La reconnaissance officielle par Moscou des régions séparatistes de Louhansk et de Donetsk en Ukraine a amené les gouvernements occidentaux à annoncer leurs premières sanctions contre la Russie. Dans la foulée de l’allocution du président Vladimir Poutine, la Maison-Blanche avait fait savoir lundi que le président américain Joe Biden allait signer un décret interdisant aux ressortissants américains de procéder à de quelconques échanges commerciaux ou investissements uniquement avec les deux régions indépendantes. Mardi soir, lors d’une conférence de presse, Joe Biden a dévoilé de premières sanctions américaines visant deux grandes banques, VEB et Promsvyazbank, ainsi que la dette souveraine russe afin de couper le pays de tout financement occidental. Des sanctions contre les élites russes seront dévoilées ce mercredi.

Le Royaume-Uni, lui, visera cinq banques et des hommes d’affaires russes pour leurs activités dans les deux régions séparatistes en gelant leurs actifs et voyages outre-Manche. L’Union européenne (UE) a décidé à l’unanimité des pays membres de cibler également 27 représentants, élus et entités russes ayant joué un rôle dans la violation de l’intégrité de l’Ukraine, ainsi que la capacité de la Russie à accéder aux marchés de capitaux et services financiers européens. «La réaction allemande de suspendre la certification du gazoduc Nord Stream 2 a été étonnamment rapide pour tout le monde», indique Martin Quencez, directeur du bureau de recherche à Paris du think thank German Marshall Fund of the United States.

Le chef de la diplomatie européenne Josep Borrell a souligné que les sanctions de l’UE viseraient des décideurs russes et des banques finançant des opérations en Ukraine. Mais il a ajouté qu’elles ne constituaient qu’une partie de la réaction européenne aux actions de la Russie, sans préciser la suite.
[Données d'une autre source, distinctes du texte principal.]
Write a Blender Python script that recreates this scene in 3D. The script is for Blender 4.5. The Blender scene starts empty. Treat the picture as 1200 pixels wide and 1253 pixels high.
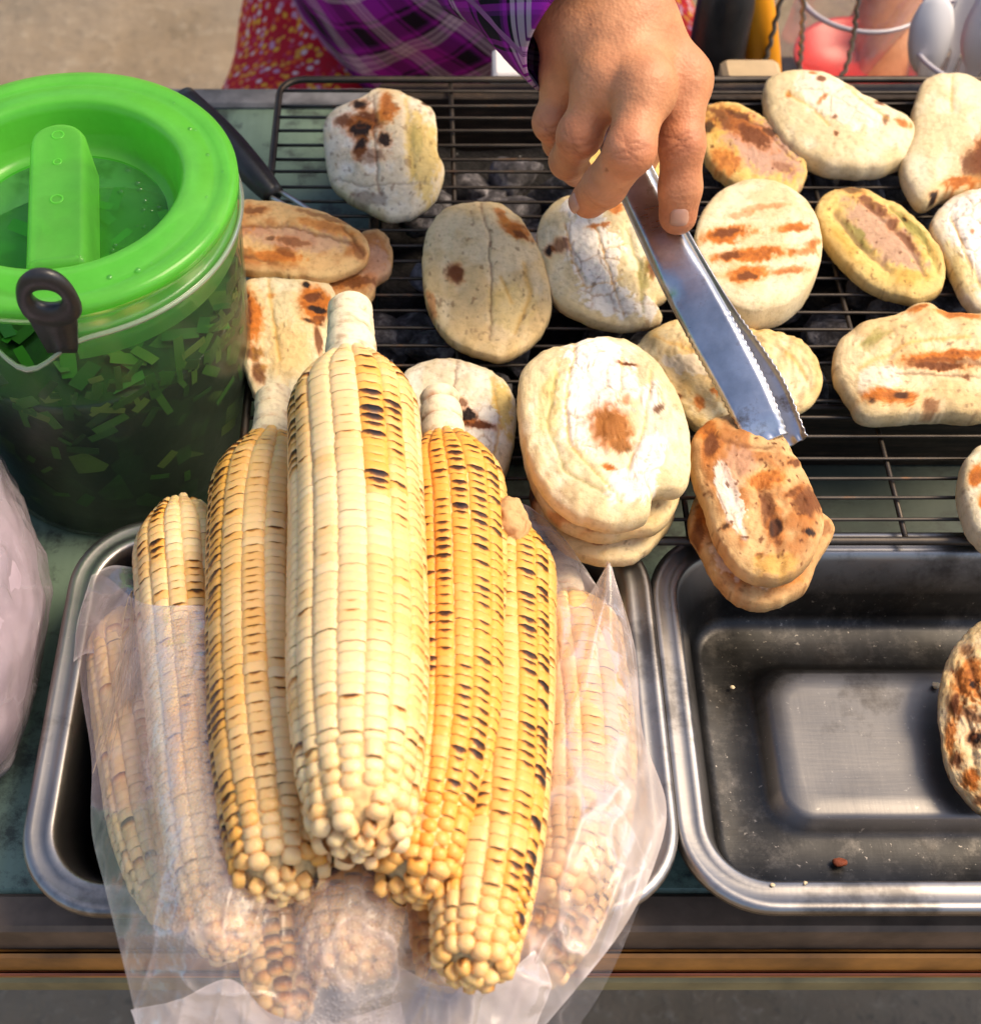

«On peut saluer l’unité de l’UE et de l’Otan, ce qui n’était pas évident au début de la crise, poursuit Martin Quencez. Tout le monde a conscience que les Accords de Minsk ont cessé lundi. La reconnaissance des deux régions ukrainiennes autonomes par la Russie, dont le président a obtenu mardi le feu vert pour l’utilisation des troupes dans le Donbass, redessinent encore les frontières de l’Europe définies après la guerre froide. Le scénario d’une stabilisation de cette ‘zone grise’ est possible, mais le coût économique et politique pour Vladimir Poutine est inférieur aux bénéfices : il est alors probable qu’il enclenche une phase 2, d’autant que la reconnaissance ne s’arrête pas à la ligne de front entre Ukrainiens et séparatistes, mais à toute la région», ajoute-t-il.

Interdire toutes les transactions ?

Des réponses militaires directes ne sont pas prévues. En cas d’escalade, les Occidentaux pourraient opter pour des sanctions économiques plus importantes. Dont celle évoquée par la Maison-Blanche de demander à l’entreprise Swift de débrancher du protocole des transactions internationales les entreprises et banques russes. «Mais Swift n’opère pas les transferts de fonds : c’est une coopérative qui propose une messagerie pour mettre en relation les quelques 11.000 institutions ou entreprises connectées lorsque les clients des banques doivent boucler une transaction, rappelle Hervé Postic, directeur général du cabinet de conseil Utsit (Universwiftnet). C’est aussi une société privée, avec une gouvernance précise et indépendante.» La société belge ayant quand même répondu positivement à la demande de «débrancher» l’Iran (en 2012) et la Corée du Nord (en 2017), le Parlement européen a adopté une résolution sur l’exclusion possible de la Russie en 2021.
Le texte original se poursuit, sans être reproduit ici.